Short task:
How many lines in this material include the string "Python"? Answer with the number and nothing further.

### Given information

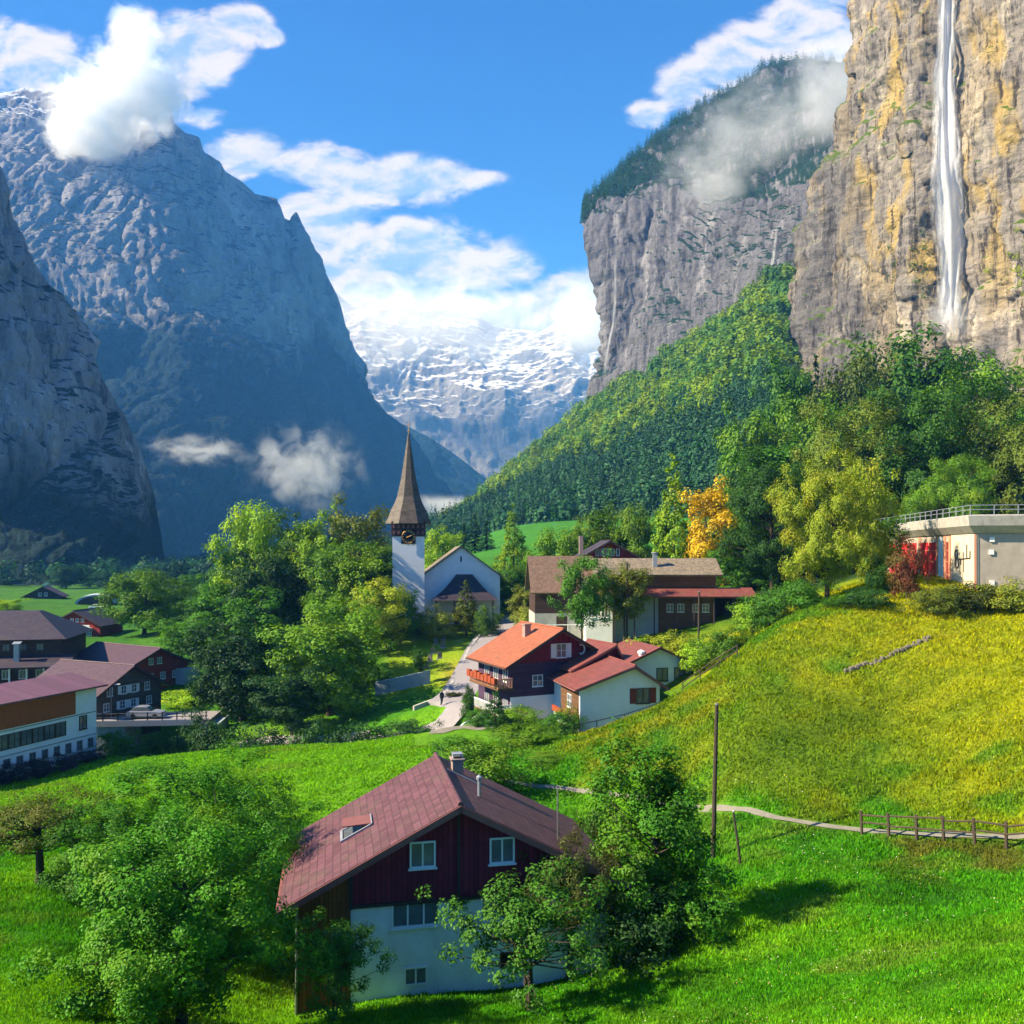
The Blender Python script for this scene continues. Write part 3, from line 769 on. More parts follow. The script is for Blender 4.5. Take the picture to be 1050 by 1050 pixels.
# green ledges on the cliffs
def ledge(grid, nb, u0, u1, v0, v1, n, h, wd, lf, label, seed):
    r_ = np.random.default_rng(seed)
    nv_, nu_ = grid.shape[:2]
    uu = np.clip(r_.normal((u0 + u1) / 2, (u1 - u0) / 3.2, n), 0, .998) * (nu_ - 1); vv = nb + np.clip(r_.normal((v0 + v1) / 2, (v1 - v0) / 3.2, n), 0, .995) * (nv_ - nb - 2)
    P_ = grid[vv.astype(int), uu.astype(int)] + r_.normal(size=(n, 3)) * [1, 1, 1.5]
    s = r_.uniform(0.5, 1.3, n)
    forest_mass('ledge_bushes', P_ - [0, 0, h * .45], h * s, wd * s, label, {lf: ''}, False, seed, 60)

k = 420
fx = rng.uniform(-140, 470, k); fd = rng.uniform(430, 700, k)
FX = (fx - CX) / F * fd; FP = np.stack([FX, fd, ground_z(FX, fd)], -1); sz = rng.uniform(0.6, 1.3, k)
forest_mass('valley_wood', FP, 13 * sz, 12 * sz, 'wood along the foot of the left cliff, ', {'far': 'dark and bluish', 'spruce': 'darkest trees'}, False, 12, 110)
# ------------------------------------------------------------------ individual trees
T = tree
G1 = 'trees left of the church'
T('big0','bright',258,168,511,74,'tallest bright green tree at the left end of the clump beside the church',group=G1)
T('col0','mid',300,162,520,62,'tall mid green tree second from the left in the clump beside the church',group=G1)
T('col1','bright',328,158,514,58,'tall light green tree in the middle of the clump beside the church',group=G1)
T('big1','olive',368,163,504,74,'tall olive green tree rising just left of the church tower',group=G1)
T('big2','mid',345,150,548,76,'rounded green tree standing in front of the olive one left of the tower',group=G1)
T('col2','bright',378,146,560,56,'light green tree close to the white church tower, half way up its height',group=G1)
T('big3','lime',386,138,590,66,'yellow-green bushy tree at the edge of the churchyard lawn',group=G1)
T('big0','deep',410,143,602,44,'small dark green tree touching the foot of the church tower',group=G1)
T('col0','lime',396,140,618,30,'slim pale yellow-green tree at the left edge of the churchyard lawn',group=G1)
T('big1','dark',278,152,560,84,'shaded dark green tree low in the clump beside the church',group=G1)
T('big2','dark',248,114,632,100,'dark spreading tree with gaps near its trunk, left of the river',group=G1)
T('big3','mid',338,111,622,118,'broad mid green tree in front of the clump, above the river wall',group=G1)
T('big2','deep',300,120,650,80,'deep green tree between the dark spreading tree and the broad mid green one',group=G1)
T('col1','deep',218,165,588,58,'dark green tree left of the clump, behind the spreading dark tree',group=G1)
T('big0','mid',148,190,582,84,'bright rounded tree behind the red house roof on the left',group=G1)
T('big1','deep',186,152,628,64,'deep green tree right of the long red house',group=G1)
T('col2','deep',230,185,575,50,'narrow dark tree left of the tallest tree of the clump',group=G1)
T('big3','deep',196,230,588,60,'dusky green tree far behind the red house',group=G1)
T('big2','dark',225,135,690,60,'low dark tree behind the bright hedge by the bridge',group=G1)
T('big1','deep',385,121,676,40,'green tree leaning over the grey river wall below the churchyard',group=G1)
G2 = 'far trees on the valley floor'
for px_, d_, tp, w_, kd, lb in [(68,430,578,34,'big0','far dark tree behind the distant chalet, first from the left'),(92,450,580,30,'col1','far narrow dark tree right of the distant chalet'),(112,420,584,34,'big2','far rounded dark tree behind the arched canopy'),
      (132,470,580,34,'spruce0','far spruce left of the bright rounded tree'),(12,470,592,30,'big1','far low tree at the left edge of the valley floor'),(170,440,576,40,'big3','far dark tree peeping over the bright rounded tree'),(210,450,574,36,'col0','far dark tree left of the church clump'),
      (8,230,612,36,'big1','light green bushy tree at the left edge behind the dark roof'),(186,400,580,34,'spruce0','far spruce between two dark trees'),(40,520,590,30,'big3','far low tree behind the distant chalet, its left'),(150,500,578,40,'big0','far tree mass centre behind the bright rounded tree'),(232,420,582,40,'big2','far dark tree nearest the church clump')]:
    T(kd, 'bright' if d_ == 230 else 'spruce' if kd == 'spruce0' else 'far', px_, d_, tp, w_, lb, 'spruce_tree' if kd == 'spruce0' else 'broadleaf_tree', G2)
G3 = 'trees around the church and barn'
T('cone0','olive',478,150,594,34,'small conical olive-brown conifer in front of the church porch','conifer_tree',G3)
T('big1','bright',452,205,536,46,'light green tree showing between the tower and the church roof',group=G3)
T('cone1','bright',526,192,516,46,'slim pointed yellow-green larch right of the church','larch_tree',G3)
T('big2','olive',540,152,598,42,'olive green tree between the church and the brown barn',group=G3)
T('big3','deep',526,172,575,42,'green tree at the foot of the slim larch',group=G3)
T('big0','mid',570,152,538,60,'round green tree behind the brown barn roof',group=G3)
T('big1','bright',600,158,526,54,'bright tree behind the red gable, left one',group=G3)
T('col2','mid',626,160,512,48,'taller green tree behind the red gable, middle one',group=G3)
T('big2','bright',655,156,514,52,'bright tree behind the red gable, right one',group=G3)
T('cone0','bright',690,140,464,58,'tall pointed yellow-green larch above the long brown roof','larch_tree',G3)
T('spruce0','spruce',487,300,526,22,'dark spruce standing on the green slope right of the church, middle one of three','spruce_tree',G3)
T('spruce0','spruce',476,310,536,18,'dark spruce on the green slope nearest the church roof','spruce_tree',G3)
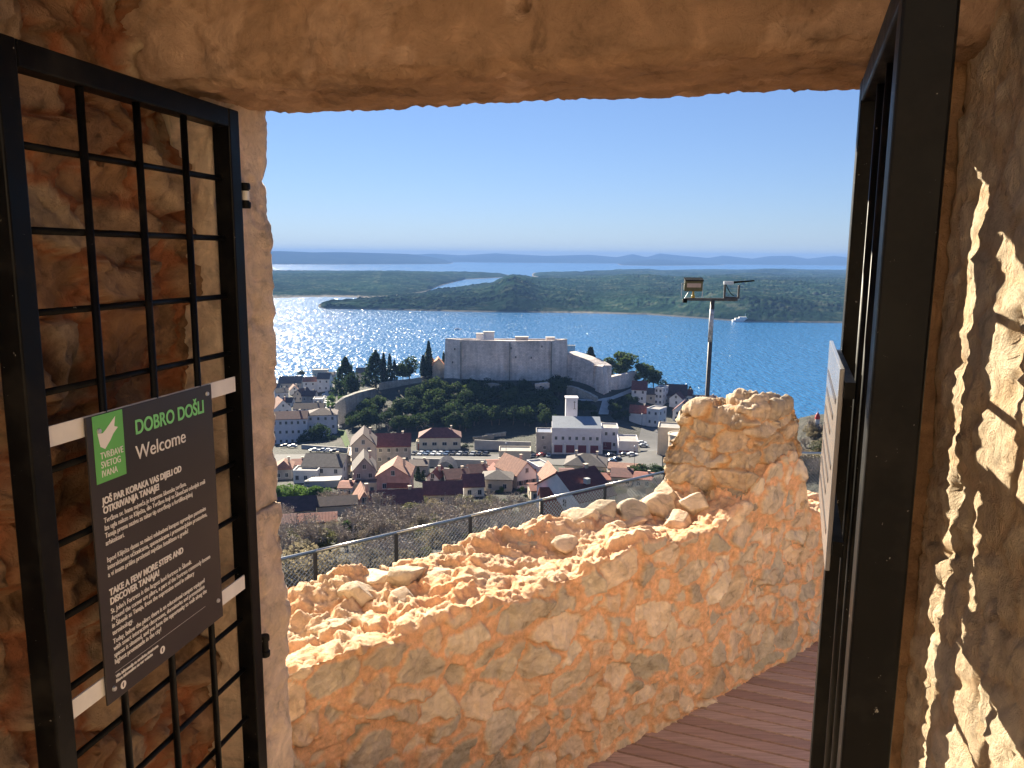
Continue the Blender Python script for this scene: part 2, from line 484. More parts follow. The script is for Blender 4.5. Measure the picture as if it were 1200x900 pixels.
def water_mat():
    m, nt, b = new_mat('sea_water')
    b.inputs['Base Color'].default_value = (.018, .13, .31, 1)
    b.inputs['Roughness'].default_value = .16
    b.inputs['IOR'].default_value = 1.33
    tc = N_(nt, 'ShaderNodeTexCoord')
    mp = N_(nt, 'ShaderNodeMapping'); mp.inputs['Scale'].default_value = (1, .28, 1); mp.inputs['Rotation'].default_value = (0, 0, R(6))
    nt.links.new(tc.outputs['Object'], mp.inputs['Vector'])
    n1 = N_(nt, 'ShaderNodeTexNoise'); n1.inputs['Scale'].default_value = .30; n1.inputs['Detail'].default_value = 2; n1.inputs['Roughness'].default_value = .5
    nt.links.new(mp.outputs[0], n1.inputs['Vector'])
    n2 = N_(nt, 'ShaderNodeTexNoise'); n2.inputs['Scale'].default_value = .0045; n2.inputs['Detail'].default_value = 4
    mp2 = N_(nt, 'ShaderNodeMapping'); mp2.inputs['Scale'].default_value = (.35, 1.6, 1); mp2.inputs['Rotation'].default_value = (0, 0, R(8))
    nt.links.new(tc.outputs['Object'], mp2.inputs['Vector']); nt.links.new(mp2.outputs[0], n2.inputs['Vector'])
    st = ramp(nt, n2.outputs[0], [(.35, g(.8)), (.6, g(1))])
    bp = N_(nt, 'ShaderNodeBump'); bp.inputs['Distance'].default_value = 3.6
    nt.links.new(st.outputs[0], bp.inputs['Strength']); nt.links.new(n1.outputs[0], bp.inputs['Height'])
    nt.links.new(bp.outputs[0], b.inputs['Normal'])
    rr = ramp(nt, n1.outputs[0], [(.38, g(.10)), (.62, g(.20))])
    nt.links.new(rr.outputs[0], b.inputs['Roughness'])
    return m
M['water'] = water_mat()

def wood_mat():
    m, nt, b = new_mat('deck_wood')
    oi = N_(nt, 'ShaderNodeAttribute', attribute_name='tone')
    r = ramp(nt, oi.outputs['Fac'], [(0, (.31, .205, .18)), (.5, (.38, .26, .23)), (1, (.44, .32, .285))])
    tc = N_(nt, 'ShaderNodeTexCoord'); mp = N_(nt, 'ShaderNodeMapping'); mp.inputs['Scale'].default_value = (2.2, 45, 20)
    nt.links.new(tc.outputs['Object'], mp.inputs['Vector'])
    n = N_(nt, 'ShaderNodeTexNoise'); n.inputs['Scale'].default_value = 1.5; n.inputs['Detail'].default_value = 8; n.inputs['Roughness'].default_value = .7
    nt.links.new(mp.outputs[0], n.inputs['Vector'])
    r2 = ramp(nt, n.outputs[0], [(.3, g(.68)), (.7, g(1.3))])
    nt.links.new(mixc(nt, 1, r.outputs[0], r2.outputs[0], 'MULTIPLY'), b.inputs['Base Color'])
    b.inputs['Roughness'].default_value = .6
    bump(nt, b, n.outputs[0], .35, .003)
    return m
M['deck'] = wood_mat()

def haze_mat():
    m = bpy.data.materials.new('haze_air'); m.use_nodes = True
    nt = m.node_tree; nt.nodes.clear()
    out = N_(nt, 'ShaderNodeOutputMaterial'); v = N_(nt, 'ShaderNodeVolumePrincipled')
    v.inputs['Color'].default_value = (.16, .31, .66, 1)
    v.inputs['Density'].default_value = 1.0e-4
    v.inputs['Anisotropy'].default_value = 0.0
    nt.links.new(v.outputs[0], out.inputs['Volume'])
    return m
HAZE = haze_mat()

# ------------------------------------------------------------------ terrain
CP = []
def cp(px, py, Y): p = at(px, py, Y); CP.append((p.x, p.y, p.z))
for px in (330, 450, 600, 720, 800):
    cp(px, 700, 45); cp(px, 668, 75); cp(px, 640, 112); cp(px, 620, 148); cp(px, 598, 192)
for px in (200, 60):
    cp(px, 668, 75); cp(px, 620, 150); cp(px, 580, 240)
for px in (330, 400, 480, 560, 640, 720):
    cp(px, 572, 232); cp(px, 550, 280); cp(px, 531, 322)
for px in (780, 840): cp(px, 560, 235); cp(px, 530, 300)
cp(330, 515, 385); cp(395, 505, 390); cp(320, 480, 500); cp(380, 470, 520); cp(330, 455, 640); cp(380, 447, 660); cp(300, 441, 800); cp(400, 443, 760); cp(200, 480, 520); cp(100, 500, 430); cp(60, 450, 800)
cp(430, 497, 380); cp(470, 500, 375); cp(520, 512, 365); cp(570, 512, 360); cp(620, 505, 362)
cp(445, 458, 440); cp(420, 452, 560); cp(480, 446, 470); cp(510, 442, 450)
cp(480, 475, 405); cp(540, 470, 402); cp(600, 466, 400); cp(650, 466, 402); cp(700, 470, 400)
cp(530, 446, 422); cp(600, 446, 420); cp(660, 446, 425); cp(710, 458, 420); cp(745, 450, 450)
cp(690, 494, 350); cp(740, 510, 352); cp(750, 497, 392); cp(755, 473, 425); cp(800, 475, 430); cp(800, 494, 390); cp(785, 532, 300); cp(840, 478, 460)
for px, Y in ((520, 520), (600, 510), (680, 510), (760, 500), (820, 520), (880, 480), (460, 600)):
    p = at(px, 430, Y); CP.append((p.x, p.y, SEA + 8))
for px, Y in ((420, 830), (330, 880), (520, 640), (600, 600), (700, 590), (800, 590), (900, 560), (250, 900)):
    p = at(px, 430, Y); CP.append((p.x, p.y, SEA - 4))
for px, py, Y in ((960, 499, 120), (1010, 497, 115), (960, 525, 60), (900, 510, 110), (860, 530, 150), (1100, 490, 130), (1200, 480, 150)): cp(px, py, Y)
for px, Y in ((900, 330), (960, 300), (1050, 330), (1200, 400)):
    p = at(px, 430, Y); CP.append((p.x, p.y, -88 if px < 930 else -98))
for x, y, z in ((-30, 24, -10.5), (0, 24, -10.8), (12, 26, -10.5), (-60, 10, -14), (40, 20, -10), (80, 30, -12), (0, -60, -6), (-120, -40, -20), (120, -40, -8), (300, -40, -30), (-400, -40, -80), (-650, 300, -100), (650, 300, -119), (400, 500, -119), (-600, 700, -113), (-600, 950, -119), (0, 950, -119), (600, 950, -119), (450, 150, -80)): CP.append((x, y, z))
CP = np.array(CP)
_D = np.sqrt(((CP[:, None, :2] - CP[None, :, :2]) ** 2).sum(2) + 6.0 ** 2)
_w = np.linalg.solve(_D + np.eye(len(CP)) * -.05, CP[:, 2] + 60)
def hraw(xy):
    out = np.empty(len(xy))
    for a in range(0, len(xy), 4000):
        q = xy[a:a + 4000]
        d = np.sqrt(((q[:, None, :] - CP[None, :, :2]) ** 2).sum(2) + 36.0)
        out[a:a + 4000] = d @ _w - 60
    out = np.clip(out, -119, None)
    # level terrace of the fortress in front of the gate, ending just outside the fence
    e = np.interp(xy[:, 0], [-12, -6.4, -2.85, 2.85, 3.9, 5.3, 30], [2, 6.0, 11.0, 15.1, 16.3, 17.2, 17.4])
    t = 1 - sstep(0, 1.5, np.maximum(np.abs(xy[:, 0]) - 26, xy[:, 1] - e))
    return out * (1 - t) + (-5.2) * t
# non-uniform grid: fine near the town centre line
gx = np.unique(np.concatenate([np.arange(-750, 751, 12.0), np.arange(-240, 200, 5.0), np.arange(-14, 14, 1.0)]))
gy = np.unique(np.concatenate([np.arange(-60, 960, 12.0), np.arange(-12, 470, 5.0), np.arange(4, 24, .75)]))
XX, YY = np.meshgrid(gx, gy)
ZZ = hraw(np.stack([XX.ravel(), YY.ravel()], 1)).reshape(XX.shape)
def hgt(x, y):
    i = min(max(np.searchsorted(gx, x) - 1, 0), len(gx) - 2); j = min(max(np.searchsorted(gy, y) - 1, 0), len(gy) - 2)
    a = min(max((x - gx[i]) / (gx[i + 1] - gx[i]), 0), 1); b = min(max((y - gy[j]) / (gy[j + 1] - gy[j]), 0), 1)
    return float((ZZ[j, i] * (1 - a) + ZZ[j, i + 1] * a) * (1 - b) + (ZZ[j + 1, i] * (1 - a) + ZZ[j + 1, i + 1] * a) * b)
def ground(px, py, y0=30.0, y1=900.0):
    r = ray(px, py); Y = y0; last = y0
    while Y < y1:
        p = r * (Y / r.y)
        if p.z <= hgt(p.x, p.y): break
        last = Y; Y *= 1.012
    lo, hi = last, Y
    for _ in range(12):
        mid = (lo + hi) / 2; p = r * (mid / r.y)
        if p.z <= hgt(p.x, p.y): hi = mid
        else: lo = mid
    p = r * (hi / r.y)
    return Vector((p.x, p.y, hgt(p.x, p.y)))
def grid_mesh(name, X, Y, Z, mat, smooth=True):
    h, w = X.shape
    V = np.stack([X.ravel(), Y.ravel(), Z.ravel()], 1)
    i = np.arange(h * w).reshape(h, w)
    Q = np.stack([i[:-1, :-1].ravel(), i[:-1, 1:].ravel(), i[1:, 1:].ravel(), i[1:, :-1].ravel()], 1)
    return raw_mesh(name, V, Q, mat, smooth=smooth)
tag(link_mesh('terrain', grid_mesh('terrain', XX, YY, ZZ, M['ground'])), kind='structure')

sea = MB(); S = 90000
sea.add([(-S, -3000, SEA), (S, -3000, SEA), (S, S, SEA), (-S, S, SEA)], [(0, 1, 2, 3)])
tag(sea.build('sea', M['water']), kind='structure')

# ------------------------------------------------------------------ far land
def interp(tab, x): return np.interp(x, [a for a, b in tab], [b for a, b in tab])
def seaY(px, py):
    return np.array([b if b > 1000 else onz(a, b, SEA).y for a, b in zip(px, py)])
def land(name, near, far, crest, cols, rows, canopy, csize, mat, cf=.5, rid=0, px0=None, px1=None, hill=.35, s=3):
    """land strip between two shorelines given in picture columns; crest gives its skyline height in metres"""
    px = np.linspace(px0 or near[0][0], px1 or near[-1][0], cols)
    Y1 = seaY(px, interp(near, px)); Y2 = seaY(px, interp(far, px)); Y2 = np.maximum(Y2, Y1 * 1.01)
    Hc = interp(crest, px)
    t = np.linspace(0, 1, rows)[:, None]
    Y = Y1 * (Y2 / Y1) ** t
    slope = np.array([ray(p, 330).x / ray(p, 330).y for p in px])[None, :]
    X = slope * Y
    env = np.clip(t / .07, 0, 1) ** .6 * np.clip((1 - t) / .06, 0, 1) ** .6
    ends = np.clip(np.minimum(px - px[0], px[-1] - px) / 12, 0, 1)[None, :] ** .7
    P = np.stack([X.ravel(), Y.ravel(), np.zeros(X.size)], 1)
    prof = np.exp(-((t - cf) / .28) ** 2)
    hl = fbm(P / (csize * 45), 4, s).reshape(X.shape)
    Z = (Hc[None, :] * (prof * (1 - hill) + hill * (.5 + hl)))
    if canopy:
        f1, f2, idv = voronoi(P / csize, s + 4)
        Z = Z + (canopy * (.35 + .9 * idv) * (1 - f1 ** 2)).reshape(X.shape) * (.6 + .7 * fbm(P / (csize * 7), 2, s + 8).reshape(X.shape))
    Z = SEA - 3 + (np.maximum(Z, 1) + 4) * env * ends
    return tag(link_mesh(name, grid_mesh(name, X, Y, Z, mat)), kind='structure')
land('peninsula', [(370, 360), (380, 362), (450, 363.5), (560, 366), (660, 367), (760, 369), (830, 374), (880, 378), (985, 379), (1200, 383), (1500, 388)],
     [(370, 357), (450, 350), (470, 347.5), (505, 341.5), (560, 337), (612, 331), (640, 325), (680, 320), (720, 317), (1500, 317.5)],
     [(370, 5), (450, 12), (520, 20), (560, 34), (580, 48), (592, 76), (602, 84), (614, 72), (632, 46), (645, 40), (700, 34), (760, 52), (790, 44), (850, 66), (930, 48), (1000, 36), (1500, 30)], 1150, 360, 8, 10, M['forest'], cf=.33, s=3, hill=.5)
land('far_coast', [(-200, 352), (250, 350), (317, 350), (390, 349), (440, 349.8), (470, 347.5), (500, 342), (511, 337), (520, 334), (545, 327.5), (598, 325)],
     [(-200, 319), (317, 318), (450, 318.5), (560, 320), (598, 322)], [(-200, 20), (317, 28), (400, 26), (450, 34), (510, 24), (560, 14), (598, 6)], 700, 170, 8, 13, M['forest'], cf=.5, s=9)
land('low_islet', [(622, 325), (640, 325), (665, 325), (690, 322)], [(622, 319.5), (640, 319.5), (690, 319)], [(622, 12), (650, 20), (690, 16)], 90, 30, 6, 18, M['forest'], s=15)
land('island', [(150, 310), (317, 310), (400, 310), (520, 309.5), (532, 309)], [(150, 306), (532, 306)],
     [(150, 150), (300, 172), (330, 176), (370, 160), (400, 165), (440, 152), (480, 145), (505, 100), (520, 55), (532, 20)], 300, 24, 0, 120, M['island'], s=21, hill=.25)
land('island', [(722, 311), (760, 311.5), (850, 311)], [(722, 307), (850, 308)], [(722, 10), (745, 50), (765, 86), (790, 70), (820, 40), (850, 12)], 120, 20, 0, 90, M['island'], s=25, hill=.2)
land('island', [(842, 310), (1000, 311), (1300, 312)], [(842, 306), (1300, 307)], [(842, 20), (900, 90), (960, 110), (1000, 120), (1300, 120)], 200, 20, 0, 90, M['island'], s=27, hill=.2)
land('far_range', [(380, 13000), (1400, 13000)], [(380, 19000), (1400, 19000)],
     [(380, 100), (480, 118), (510, 140), (540, 112), (580, 160), (640, 118), (690, 150), (722, 104), (740, 172), (757, 112), (772, 190), (796, 150), (830, 106), (845, 160), (880, 100), (900, 156), (925, 164), (945, 106), (975, 172), (1000, 120), (1400, 150)], 420, 16, 0, 300, M['island'], s=29, hill=.12, cf=.4)
hz = MB(); hz.box((-20000, -2900, -120.5), (20000, 19500, 82))
ho = hz.build('haze', HAZE); tag(ho, kind='stuff')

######

Exercise answer:
2